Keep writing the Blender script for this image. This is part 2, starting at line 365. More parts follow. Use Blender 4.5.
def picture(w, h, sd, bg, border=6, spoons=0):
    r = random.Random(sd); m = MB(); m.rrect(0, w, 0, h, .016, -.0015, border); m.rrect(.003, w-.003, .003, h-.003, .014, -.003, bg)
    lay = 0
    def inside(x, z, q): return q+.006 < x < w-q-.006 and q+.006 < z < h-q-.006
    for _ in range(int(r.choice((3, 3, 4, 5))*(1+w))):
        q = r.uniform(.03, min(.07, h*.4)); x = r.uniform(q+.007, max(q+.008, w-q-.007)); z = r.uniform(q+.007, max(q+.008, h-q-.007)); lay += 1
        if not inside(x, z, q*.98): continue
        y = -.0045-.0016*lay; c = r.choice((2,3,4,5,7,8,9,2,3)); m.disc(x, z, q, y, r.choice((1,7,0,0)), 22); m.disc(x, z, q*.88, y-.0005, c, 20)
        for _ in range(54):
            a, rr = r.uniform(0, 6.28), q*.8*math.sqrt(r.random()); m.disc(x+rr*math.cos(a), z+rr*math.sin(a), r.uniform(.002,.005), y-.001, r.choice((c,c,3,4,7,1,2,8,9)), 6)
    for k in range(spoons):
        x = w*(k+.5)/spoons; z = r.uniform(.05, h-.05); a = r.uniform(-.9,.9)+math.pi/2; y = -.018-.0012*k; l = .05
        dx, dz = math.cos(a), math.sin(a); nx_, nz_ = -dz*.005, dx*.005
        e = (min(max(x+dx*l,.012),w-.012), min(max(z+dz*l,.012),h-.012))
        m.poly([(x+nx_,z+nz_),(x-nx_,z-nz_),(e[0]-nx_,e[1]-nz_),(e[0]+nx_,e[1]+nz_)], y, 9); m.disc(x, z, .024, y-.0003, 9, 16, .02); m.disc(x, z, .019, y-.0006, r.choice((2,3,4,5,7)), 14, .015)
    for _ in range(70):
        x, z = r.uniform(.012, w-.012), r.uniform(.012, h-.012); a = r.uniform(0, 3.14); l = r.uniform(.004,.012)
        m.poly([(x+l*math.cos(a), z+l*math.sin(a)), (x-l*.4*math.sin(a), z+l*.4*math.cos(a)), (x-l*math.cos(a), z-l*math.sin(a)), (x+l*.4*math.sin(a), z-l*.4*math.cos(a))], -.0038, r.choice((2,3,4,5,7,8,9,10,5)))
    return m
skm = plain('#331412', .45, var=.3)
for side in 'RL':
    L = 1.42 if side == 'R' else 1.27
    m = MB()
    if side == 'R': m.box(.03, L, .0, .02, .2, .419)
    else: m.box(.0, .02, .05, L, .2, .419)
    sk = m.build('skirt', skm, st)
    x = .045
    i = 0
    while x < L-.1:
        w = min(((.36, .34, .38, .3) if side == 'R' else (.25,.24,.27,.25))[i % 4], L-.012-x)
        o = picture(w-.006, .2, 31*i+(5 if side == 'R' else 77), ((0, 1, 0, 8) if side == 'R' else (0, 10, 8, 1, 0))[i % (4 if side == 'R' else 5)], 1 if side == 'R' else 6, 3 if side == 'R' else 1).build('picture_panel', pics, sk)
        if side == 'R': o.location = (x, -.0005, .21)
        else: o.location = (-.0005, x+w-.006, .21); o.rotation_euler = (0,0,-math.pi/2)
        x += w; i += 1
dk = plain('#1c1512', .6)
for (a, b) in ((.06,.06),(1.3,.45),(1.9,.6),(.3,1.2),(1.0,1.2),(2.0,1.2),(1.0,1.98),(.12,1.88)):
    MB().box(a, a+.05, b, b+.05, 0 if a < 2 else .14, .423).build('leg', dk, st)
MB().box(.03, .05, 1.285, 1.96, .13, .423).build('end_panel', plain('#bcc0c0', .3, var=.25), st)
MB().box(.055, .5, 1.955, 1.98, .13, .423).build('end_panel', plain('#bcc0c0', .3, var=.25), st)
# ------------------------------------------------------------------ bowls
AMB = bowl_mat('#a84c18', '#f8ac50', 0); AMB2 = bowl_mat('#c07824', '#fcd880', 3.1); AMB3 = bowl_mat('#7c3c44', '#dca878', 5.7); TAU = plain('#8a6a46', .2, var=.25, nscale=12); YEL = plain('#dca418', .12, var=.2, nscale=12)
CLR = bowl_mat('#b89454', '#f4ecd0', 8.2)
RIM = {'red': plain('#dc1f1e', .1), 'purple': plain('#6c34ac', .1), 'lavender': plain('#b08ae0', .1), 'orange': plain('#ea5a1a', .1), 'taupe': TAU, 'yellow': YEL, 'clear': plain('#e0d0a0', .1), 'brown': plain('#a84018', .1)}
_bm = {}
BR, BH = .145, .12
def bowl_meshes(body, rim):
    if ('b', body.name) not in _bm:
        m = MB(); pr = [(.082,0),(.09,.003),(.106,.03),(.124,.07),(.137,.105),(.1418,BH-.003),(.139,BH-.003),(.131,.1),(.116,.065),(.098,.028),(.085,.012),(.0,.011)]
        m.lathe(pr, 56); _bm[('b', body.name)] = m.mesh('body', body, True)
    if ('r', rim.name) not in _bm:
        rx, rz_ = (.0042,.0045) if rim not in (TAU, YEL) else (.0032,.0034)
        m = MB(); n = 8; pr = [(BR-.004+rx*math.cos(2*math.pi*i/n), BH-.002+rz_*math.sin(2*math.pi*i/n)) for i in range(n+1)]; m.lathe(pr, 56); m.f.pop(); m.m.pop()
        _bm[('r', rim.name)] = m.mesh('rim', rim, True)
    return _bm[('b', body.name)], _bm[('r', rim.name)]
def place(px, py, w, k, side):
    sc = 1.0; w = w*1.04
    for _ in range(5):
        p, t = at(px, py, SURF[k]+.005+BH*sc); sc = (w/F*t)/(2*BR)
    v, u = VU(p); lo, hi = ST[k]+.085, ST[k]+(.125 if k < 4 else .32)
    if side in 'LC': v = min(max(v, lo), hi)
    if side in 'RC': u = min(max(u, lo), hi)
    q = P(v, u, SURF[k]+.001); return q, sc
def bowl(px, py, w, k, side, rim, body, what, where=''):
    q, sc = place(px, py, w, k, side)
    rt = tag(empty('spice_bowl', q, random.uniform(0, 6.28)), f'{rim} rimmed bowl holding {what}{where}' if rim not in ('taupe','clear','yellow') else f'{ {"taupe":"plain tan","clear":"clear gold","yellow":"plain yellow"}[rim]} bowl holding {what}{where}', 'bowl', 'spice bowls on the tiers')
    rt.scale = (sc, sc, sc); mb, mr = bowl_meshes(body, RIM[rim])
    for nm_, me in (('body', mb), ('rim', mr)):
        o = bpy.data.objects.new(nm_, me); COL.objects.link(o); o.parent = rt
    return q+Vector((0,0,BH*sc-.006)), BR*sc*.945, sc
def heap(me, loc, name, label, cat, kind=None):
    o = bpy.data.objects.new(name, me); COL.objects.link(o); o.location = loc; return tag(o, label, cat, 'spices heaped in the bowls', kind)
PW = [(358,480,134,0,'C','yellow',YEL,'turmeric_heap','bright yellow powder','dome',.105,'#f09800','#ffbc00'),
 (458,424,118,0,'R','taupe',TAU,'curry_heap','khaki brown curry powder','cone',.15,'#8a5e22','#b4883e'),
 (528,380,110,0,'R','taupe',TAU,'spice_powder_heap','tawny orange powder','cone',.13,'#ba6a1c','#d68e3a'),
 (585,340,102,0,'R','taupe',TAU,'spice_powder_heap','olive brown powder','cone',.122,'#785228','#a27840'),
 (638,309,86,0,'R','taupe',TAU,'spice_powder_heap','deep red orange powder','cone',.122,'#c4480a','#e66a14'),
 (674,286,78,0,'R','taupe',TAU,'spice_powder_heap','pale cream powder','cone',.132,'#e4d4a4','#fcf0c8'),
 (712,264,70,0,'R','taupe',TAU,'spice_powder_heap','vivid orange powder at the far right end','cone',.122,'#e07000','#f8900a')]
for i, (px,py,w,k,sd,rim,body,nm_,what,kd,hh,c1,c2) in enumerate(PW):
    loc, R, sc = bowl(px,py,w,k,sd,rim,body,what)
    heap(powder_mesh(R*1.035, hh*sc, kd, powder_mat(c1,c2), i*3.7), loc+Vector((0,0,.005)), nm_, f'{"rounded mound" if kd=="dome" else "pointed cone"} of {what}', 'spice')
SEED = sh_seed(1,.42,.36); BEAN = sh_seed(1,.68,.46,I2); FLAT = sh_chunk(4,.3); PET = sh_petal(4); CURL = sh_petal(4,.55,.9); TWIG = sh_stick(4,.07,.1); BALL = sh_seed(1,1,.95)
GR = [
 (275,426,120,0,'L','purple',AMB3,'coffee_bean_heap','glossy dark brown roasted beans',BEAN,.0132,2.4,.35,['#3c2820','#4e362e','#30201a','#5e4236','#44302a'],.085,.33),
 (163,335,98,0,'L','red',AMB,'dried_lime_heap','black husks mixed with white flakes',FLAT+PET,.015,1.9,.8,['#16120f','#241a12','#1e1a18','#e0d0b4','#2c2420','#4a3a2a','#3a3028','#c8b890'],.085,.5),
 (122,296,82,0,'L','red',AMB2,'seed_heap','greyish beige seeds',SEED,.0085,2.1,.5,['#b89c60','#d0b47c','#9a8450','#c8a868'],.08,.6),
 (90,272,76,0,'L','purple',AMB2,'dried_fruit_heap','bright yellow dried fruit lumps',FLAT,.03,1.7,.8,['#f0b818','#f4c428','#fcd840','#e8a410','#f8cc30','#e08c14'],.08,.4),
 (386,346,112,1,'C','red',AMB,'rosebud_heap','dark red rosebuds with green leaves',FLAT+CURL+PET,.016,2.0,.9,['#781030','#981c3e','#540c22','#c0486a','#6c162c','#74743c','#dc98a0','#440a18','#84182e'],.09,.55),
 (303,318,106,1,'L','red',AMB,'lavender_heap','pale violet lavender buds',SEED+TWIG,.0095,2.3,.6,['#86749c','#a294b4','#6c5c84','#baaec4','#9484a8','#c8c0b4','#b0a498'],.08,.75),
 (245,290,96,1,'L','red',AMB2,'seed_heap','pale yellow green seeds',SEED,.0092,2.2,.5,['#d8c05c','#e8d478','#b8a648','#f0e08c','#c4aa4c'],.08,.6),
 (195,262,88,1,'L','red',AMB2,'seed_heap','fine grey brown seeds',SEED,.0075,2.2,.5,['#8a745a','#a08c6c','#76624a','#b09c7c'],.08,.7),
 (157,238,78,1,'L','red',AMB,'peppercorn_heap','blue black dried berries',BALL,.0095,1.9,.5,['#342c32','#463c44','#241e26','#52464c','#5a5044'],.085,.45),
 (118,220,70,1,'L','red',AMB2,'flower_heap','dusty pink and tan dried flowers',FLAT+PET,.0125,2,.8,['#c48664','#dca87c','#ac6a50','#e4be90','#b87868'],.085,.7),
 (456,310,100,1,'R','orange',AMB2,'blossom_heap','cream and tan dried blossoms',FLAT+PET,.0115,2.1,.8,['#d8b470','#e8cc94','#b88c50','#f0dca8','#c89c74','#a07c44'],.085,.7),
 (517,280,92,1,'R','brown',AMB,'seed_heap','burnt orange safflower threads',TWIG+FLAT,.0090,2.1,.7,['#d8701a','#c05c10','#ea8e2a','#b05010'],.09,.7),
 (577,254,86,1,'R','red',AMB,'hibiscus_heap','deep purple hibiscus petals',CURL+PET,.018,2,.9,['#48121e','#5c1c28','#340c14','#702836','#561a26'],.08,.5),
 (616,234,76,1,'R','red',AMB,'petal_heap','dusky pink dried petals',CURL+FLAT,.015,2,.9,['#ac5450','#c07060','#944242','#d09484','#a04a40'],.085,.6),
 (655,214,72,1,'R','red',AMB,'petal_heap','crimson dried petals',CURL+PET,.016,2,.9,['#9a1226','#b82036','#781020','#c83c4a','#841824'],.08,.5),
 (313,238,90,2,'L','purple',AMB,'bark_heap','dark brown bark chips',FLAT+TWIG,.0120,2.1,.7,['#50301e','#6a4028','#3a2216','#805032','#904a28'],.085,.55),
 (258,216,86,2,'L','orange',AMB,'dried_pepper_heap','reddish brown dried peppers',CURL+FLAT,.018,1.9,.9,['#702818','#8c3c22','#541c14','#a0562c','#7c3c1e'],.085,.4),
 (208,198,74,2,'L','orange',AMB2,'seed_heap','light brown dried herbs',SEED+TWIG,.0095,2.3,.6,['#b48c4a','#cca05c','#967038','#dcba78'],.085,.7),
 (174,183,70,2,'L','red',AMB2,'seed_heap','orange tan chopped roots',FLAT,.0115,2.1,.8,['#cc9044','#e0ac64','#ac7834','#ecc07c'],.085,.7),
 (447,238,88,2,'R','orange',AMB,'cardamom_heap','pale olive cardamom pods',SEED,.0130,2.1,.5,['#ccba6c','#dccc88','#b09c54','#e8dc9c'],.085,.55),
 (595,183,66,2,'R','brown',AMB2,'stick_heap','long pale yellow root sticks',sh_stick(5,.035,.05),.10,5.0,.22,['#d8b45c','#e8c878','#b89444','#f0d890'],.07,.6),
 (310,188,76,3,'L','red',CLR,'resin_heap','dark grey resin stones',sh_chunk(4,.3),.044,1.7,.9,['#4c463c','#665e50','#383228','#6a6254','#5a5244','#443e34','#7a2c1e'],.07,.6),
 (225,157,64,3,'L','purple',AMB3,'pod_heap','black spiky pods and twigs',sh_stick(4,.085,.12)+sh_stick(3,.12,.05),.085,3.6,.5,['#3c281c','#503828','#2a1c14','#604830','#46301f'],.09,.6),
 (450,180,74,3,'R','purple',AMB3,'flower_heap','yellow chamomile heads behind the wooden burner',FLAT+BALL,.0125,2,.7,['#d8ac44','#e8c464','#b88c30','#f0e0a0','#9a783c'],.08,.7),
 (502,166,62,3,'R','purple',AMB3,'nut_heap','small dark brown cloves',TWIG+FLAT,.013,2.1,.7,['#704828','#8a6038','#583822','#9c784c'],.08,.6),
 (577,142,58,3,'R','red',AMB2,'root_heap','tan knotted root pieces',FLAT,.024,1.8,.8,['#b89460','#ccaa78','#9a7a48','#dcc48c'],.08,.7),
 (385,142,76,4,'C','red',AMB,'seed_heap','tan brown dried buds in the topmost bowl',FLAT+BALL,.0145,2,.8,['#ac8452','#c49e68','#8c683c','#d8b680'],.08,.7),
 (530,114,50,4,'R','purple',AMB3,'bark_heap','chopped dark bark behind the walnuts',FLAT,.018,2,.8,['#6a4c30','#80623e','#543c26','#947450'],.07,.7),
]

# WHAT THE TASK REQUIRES
From the listing above, return each line with the word "body".

# TASK RESPONSE
def bowl_meshes(body, rim):
    if ('b', body.name) not in _bm:
        m.lathe(pr, 56); _bm[('b', body.name)] = m.mesh('body', body, True)
    return _bm[('b', body.name)], _bm[('r', rim.name)]
def bowl(px, py, w, k, side, rim, body, what, where=''):
    rt.scale = (sc, sc, sc); mb, mr = bowl_meshes(body, RIM[rim])
    for nm_, me in (('body', mb), ('rim', mr)):
for i, (px,py,w,k,sd,rim,body,nm_,what,kd,hh,c1,c2) in enumerate(PW):
    loc, R, sc = bowl(px,py,w,k,sd,rim,body,what)